▶ _Source material_
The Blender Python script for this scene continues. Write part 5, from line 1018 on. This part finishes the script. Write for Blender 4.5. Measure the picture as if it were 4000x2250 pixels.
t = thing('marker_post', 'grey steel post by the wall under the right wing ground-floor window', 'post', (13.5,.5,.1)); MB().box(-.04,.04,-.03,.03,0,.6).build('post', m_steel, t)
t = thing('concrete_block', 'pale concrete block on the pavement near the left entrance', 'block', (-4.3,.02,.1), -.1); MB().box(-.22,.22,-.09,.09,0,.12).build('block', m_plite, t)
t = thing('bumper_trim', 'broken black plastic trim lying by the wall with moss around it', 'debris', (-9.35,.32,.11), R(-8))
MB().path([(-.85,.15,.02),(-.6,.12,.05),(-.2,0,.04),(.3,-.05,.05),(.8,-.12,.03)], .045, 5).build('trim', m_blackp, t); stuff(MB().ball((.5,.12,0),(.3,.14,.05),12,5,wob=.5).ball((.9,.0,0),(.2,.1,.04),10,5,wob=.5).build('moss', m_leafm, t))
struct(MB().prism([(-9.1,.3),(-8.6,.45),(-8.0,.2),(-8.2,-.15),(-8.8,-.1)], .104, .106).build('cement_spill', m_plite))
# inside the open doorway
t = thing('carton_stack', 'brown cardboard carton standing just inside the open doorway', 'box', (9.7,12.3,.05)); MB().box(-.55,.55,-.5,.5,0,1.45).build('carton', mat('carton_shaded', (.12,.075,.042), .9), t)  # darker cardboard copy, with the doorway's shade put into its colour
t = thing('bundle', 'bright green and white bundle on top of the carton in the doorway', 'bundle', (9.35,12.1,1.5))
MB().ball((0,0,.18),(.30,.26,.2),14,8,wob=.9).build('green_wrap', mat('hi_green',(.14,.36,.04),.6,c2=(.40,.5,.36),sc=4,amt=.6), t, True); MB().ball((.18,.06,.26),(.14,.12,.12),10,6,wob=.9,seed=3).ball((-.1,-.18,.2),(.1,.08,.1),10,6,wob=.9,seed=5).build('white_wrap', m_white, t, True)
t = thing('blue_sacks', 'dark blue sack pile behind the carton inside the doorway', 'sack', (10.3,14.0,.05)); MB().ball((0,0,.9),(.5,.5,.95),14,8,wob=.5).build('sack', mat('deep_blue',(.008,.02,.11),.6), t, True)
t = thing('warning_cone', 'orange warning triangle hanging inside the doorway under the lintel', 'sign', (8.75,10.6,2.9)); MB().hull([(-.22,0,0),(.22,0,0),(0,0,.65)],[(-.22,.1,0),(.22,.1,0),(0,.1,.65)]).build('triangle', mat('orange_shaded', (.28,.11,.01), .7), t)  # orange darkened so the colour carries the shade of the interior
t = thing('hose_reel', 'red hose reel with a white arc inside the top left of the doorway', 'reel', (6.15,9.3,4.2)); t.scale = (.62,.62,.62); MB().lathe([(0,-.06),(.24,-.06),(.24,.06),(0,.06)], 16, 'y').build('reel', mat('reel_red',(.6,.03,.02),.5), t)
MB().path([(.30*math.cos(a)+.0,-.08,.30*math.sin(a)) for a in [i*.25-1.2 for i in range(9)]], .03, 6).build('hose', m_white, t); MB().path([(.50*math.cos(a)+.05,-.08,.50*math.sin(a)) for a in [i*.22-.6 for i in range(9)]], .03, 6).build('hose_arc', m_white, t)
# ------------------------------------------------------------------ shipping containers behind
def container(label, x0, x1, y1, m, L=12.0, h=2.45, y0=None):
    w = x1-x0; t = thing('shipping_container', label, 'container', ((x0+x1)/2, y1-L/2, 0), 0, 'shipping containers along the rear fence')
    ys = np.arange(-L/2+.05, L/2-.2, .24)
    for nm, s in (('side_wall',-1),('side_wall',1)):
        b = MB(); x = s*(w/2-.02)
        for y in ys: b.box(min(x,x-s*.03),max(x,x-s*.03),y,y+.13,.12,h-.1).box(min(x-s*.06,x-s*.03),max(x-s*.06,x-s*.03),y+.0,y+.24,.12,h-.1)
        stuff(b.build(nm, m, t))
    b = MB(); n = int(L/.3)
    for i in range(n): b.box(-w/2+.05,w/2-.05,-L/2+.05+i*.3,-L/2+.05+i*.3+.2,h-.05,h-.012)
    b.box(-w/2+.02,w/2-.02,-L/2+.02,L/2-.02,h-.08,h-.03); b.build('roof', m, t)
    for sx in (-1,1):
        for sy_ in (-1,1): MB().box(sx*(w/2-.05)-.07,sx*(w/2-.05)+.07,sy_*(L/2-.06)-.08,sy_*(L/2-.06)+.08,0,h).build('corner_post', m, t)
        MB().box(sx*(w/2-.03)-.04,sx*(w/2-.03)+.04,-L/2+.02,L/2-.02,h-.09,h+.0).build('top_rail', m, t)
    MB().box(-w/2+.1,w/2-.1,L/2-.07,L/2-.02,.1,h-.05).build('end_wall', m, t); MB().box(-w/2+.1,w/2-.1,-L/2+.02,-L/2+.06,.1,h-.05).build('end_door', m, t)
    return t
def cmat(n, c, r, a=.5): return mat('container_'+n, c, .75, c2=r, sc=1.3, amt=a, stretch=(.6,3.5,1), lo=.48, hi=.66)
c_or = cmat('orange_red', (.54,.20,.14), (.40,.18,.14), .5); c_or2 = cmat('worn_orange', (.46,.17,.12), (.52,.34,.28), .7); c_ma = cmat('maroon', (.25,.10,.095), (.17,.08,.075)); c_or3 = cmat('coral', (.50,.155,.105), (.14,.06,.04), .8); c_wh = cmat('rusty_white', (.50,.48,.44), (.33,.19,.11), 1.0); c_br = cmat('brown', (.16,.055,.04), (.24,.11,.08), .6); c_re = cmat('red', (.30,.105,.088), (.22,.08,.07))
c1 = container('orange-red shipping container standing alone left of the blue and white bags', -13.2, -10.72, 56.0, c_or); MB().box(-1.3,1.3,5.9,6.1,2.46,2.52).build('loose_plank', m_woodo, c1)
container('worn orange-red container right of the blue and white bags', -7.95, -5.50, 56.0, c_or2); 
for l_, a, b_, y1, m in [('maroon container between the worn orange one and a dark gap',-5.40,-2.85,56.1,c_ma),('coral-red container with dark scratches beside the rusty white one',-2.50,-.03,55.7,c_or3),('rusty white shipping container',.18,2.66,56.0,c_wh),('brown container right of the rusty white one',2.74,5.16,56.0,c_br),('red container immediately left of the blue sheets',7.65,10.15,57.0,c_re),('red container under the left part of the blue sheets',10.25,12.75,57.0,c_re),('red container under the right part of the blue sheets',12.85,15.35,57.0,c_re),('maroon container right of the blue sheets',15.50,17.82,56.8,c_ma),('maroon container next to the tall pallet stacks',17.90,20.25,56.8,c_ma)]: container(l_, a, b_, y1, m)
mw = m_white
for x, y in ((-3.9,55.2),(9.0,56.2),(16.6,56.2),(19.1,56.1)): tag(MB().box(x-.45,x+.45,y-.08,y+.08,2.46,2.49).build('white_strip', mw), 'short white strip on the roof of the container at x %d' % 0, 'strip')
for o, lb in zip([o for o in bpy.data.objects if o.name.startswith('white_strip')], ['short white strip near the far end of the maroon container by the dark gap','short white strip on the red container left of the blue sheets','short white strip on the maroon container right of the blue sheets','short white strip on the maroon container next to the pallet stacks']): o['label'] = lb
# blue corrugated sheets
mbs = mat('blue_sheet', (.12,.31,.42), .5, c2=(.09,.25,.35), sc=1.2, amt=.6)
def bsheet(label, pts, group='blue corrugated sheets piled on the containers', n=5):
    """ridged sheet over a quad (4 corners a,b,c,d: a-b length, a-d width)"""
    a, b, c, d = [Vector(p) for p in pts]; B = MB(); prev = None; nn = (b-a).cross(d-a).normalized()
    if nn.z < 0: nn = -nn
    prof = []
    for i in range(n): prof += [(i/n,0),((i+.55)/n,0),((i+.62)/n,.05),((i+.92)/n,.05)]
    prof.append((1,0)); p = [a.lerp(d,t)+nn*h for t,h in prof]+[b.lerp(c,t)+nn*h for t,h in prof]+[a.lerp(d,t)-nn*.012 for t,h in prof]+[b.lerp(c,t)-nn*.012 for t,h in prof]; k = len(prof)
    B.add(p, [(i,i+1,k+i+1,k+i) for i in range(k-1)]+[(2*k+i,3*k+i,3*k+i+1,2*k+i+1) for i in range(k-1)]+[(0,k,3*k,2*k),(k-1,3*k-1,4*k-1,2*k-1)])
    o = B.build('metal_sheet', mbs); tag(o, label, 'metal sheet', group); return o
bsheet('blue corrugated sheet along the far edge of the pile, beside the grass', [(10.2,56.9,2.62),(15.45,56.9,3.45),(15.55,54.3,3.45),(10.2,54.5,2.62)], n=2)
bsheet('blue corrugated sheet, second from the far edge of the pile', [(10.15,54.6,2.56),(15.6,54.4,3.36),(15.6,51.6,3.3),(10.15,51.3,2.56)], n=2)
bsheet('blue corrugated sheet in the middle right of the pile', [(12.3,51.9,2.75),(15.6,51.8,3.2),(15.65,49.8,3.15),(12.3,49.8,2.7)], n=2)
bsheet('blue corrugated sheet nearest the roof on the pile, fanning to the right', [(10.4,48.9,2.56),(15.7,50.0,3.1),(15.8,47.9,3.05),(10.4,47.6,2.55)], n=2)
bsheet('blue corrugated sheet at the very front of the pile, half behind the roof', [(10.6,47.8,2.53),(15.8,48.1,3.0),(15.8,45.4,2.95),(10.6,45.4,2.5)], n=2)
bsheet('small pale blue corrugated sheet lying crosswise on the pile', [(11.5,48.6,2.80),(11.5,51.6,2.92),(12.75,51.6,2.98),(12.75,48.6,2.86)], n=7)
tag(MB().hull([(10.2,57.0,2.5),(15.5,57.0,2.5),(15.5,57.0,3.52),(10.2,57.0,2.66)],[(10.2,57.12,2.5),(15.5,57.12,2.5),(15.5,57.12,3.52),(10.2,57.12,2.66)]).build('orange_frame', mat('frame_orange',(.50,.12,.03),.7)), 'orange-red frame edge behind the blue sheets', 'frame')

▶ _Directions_
Pull out each line holding the string "from".

▶ _Answer to this exercise_
The Blender Python script for this scene continues. Write part 5, from line 1018 on. This part finishes the script. Write for Blender 4.5. Measure the picture as if it were 4000x2250 pixels.
bsheet('blue corrugated sheet, second from the far edge of the pile', [(10.15,54.6,2.56),(15.6,54.4,3.36),(15.6,51.6,3.3),(10.15,51.3,2.56)], n=2)